[Scene script records]
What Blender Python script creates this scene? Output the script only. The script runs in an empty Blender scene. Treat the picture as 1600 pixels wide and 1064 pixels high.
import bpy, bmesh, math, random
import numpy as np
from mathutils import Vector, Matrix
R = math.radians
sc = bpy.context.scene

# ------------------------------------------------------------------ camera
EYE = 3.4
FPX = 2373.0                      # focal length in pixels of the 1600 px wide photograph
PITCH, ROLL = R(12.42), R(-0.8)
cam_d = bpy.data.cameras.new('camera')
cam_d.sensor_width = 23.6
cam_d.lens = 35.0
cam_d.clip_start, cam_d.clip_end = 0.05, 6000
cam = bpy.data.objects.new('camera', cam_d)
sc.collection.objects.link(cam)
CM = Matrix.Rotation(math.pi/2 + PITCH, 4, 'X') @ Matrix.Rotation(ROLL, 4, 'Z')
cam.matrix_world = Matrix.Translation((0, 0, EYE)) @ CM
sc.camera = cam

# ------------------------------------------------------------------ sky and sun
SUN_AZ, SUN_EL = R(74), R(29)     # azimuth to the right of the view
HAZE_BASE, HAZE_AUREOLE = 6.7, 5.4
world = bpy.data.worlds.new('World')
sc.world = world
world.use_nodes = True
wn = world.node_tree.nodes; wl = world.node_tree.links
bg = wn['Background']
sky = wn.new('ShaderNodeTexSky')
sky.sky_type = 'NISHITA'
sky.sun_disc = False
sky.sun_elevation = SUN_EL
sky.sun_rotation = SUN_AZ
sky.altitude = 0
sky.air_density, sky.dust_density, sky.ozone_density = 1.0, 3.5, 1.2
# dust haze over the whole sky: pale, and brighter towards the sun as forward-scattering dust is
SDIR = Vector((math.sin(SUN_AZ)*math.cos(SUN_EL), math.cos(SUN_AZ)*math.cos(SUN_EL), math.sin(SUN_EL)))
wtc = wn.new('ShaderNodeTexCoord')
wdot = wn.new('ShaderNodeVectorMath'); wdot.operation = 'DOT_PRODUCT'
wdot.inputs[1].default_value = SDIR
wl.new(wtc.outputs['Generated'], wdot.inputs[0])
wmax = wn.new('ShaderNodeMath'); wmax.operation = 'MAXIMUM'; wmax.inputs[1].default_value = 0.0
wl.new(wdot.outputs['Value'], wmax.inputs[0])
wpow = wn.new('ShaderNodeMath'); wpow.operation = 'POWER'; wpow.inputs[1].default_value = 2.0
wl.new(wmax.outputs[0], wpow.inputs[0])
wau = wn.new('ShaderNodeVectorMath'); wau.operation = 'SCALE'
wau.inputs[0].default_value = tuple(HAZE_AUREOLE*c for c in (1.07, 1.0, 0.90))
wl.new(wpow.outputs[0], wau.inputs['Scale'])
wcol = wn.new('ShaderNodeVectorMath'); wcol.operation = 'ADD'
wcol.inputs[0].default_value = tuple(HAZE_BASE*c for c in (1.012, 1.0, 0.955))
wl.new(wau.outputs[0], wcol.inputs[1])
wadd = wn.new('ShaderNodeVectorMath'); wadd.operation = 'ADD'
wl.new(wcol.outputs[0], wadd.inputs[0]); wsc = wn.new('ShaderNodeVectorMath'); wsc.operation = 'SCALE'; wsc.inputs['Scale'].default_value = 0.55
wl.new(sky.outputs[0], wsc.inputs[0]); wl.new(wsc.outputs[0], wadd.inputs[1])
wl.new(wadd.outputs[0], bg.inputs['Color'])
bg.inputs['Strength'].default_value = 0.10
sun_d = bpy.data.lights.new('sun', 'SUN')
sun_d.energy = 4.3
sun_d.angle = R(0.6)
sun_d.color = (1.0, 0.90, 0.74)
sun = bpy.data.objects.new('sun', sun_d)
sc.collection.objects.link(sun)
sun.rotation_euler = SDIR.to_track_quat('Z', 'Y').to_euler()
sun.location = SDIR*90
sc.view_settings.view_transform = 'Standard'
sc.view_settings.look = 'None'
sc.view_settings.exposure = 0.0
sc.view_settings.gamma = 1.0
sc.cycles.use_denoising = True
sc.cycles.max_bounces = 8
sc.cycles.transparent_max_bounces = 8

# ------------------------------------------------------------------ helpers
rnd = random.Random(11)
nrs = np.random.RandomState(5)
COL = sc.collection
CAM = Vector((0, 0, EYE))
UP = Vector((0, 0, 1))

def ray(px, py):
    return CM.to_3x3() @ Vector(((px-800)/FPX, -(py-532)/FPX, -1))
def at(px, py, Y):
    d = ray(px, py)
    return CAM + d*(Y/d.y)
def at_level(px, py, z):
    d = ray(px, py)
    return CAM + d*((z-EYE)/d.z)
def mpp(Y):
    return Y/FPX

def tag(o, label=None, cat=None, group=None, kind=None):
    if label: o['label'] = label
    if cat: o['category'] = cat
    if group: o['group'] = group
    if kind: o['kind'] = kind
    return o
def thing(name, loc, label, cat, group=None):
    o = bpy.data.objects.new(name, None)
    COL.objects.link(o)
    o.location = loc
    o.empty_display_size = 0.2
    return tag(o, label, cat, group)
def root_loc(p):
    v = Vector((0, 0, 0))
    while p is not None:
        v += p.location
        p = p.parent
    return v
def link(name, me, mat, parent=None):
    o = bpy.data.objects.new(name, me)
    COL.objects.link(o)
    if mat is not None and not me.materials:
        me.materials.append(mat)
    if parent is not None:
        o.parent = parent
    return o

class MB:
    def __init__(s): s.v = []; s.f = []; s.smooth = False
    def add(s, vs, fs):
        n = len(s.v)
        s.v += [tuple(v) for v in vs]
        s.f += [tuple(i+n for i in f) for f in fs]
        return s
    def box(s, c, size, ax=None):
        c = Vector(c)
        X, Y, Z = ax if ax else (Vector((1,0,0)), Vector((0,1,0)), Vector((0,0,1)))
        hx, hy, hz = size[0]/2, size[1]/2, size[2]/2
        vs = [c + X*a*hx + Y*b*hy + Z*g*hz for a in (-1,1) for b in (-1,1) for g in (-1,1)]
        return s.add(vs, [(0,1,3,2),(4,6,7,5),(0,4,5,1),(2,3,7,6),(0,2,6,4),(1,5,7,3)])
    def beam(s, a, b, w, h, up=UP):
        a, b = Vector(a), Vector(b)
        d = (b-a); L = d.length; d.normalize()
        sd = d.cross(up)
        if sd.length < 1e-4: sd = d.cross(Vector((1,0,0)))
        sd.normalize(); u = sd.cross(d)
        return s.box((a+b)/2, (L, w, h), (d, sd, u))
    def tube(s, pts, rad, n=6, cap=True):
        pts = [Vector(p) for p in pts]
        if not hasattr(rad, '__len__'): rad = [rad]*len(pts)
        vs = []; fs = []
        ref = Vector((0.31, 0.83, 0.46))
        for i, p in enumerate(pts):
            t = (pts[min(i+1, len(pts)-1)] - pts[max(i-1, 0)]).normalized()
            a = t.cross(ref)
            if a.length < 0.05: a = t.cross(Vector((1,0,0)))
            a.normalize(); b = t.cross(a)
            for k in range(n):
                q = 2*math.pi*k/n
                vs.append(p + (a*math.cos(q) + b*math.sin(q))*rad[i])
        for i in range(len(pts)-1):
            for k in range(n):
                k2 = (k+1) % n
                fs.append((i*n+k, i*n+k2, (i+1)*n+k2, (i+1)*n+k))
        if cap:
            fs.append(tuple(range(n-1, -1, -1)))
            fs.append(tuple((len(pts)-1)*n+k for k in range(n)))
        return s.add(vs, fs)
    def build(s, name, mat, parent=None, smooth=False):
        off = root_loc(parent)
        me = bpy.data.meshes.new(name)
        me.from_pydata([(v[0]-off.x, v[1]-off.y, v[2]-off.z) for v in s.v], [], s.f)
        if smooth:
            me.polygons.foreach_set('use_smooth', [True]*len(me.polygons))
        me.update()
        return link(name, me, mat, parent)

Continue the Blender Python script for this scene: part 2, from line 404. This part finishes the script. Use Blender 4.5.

What is expected:
Copy the records above exactly, from the first line through the line containing "sc = bpy.context.scene", and include nothing else.

Finished answer:
What Blender Python script creates this scene? Output the script only. The script runs in an empty Blender scene. Treat the picture as 1600 pixels wide and 1064 pixels high.
import bpy, bmesh, math, random
import numpy as np
from mathutils import Vector, Matrix
R = math.radians
sc = bpy.context.scene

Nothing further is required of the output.